New 8-bit machines and ranges of machines launched after in or after 1985:
• Sinclair Spectrum +2
• Sinclair Spectrum +3
• Acorn BBC Master range
• MGT SAM Coupé
• Amstrad CPC Plus range
• Amstrad PCW series
• MSX 2
• MSX 2+
• MSX Turbo-R
That's not counting 21st century reboots, of which there are hundreds.
Notably, after the collapse of Communism in Europe, the West found out about legions of enhanced ZX Spectrum clones and the like from the Warsaw Pact countries. Amazing machines with built-in floppy drives, hard disk controllers, stereo sound, improved graphics, lots more RAM (megabytes of it) and so on.
http://rk.nvg.ntnu.no/sinclair/computers/clones/russian.htm
<- pay attention to the dates column.
Some are still being made.
https://www.hackster.io/news/css-electronics-zx-nucleon-is-a...

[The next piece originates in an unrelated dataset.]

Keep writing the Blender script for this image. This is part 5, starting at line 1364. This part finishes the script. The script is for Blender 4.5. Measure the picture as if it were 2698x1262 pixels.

Note this is real hardware, not FPGA emulation or anything, although some of those are amazing too.
https://github.com/UzixLS/zx-sizif-512
I know that the USA thinks that the C128 was the last new 8-bit machine, but in fact it was only about the half way point of the evolution of 8-bit home computers, and some of the more interesting machines were yet to come. Entire families of native CP/M computers that sold in the millions of units in multiple countries. Capable home games computers with amazing graphics. Powerful educational/laboratory machines that gave rise to the ARM chip.
But they weren't American, and so everyone in the USA doesn't even know that most of them existed.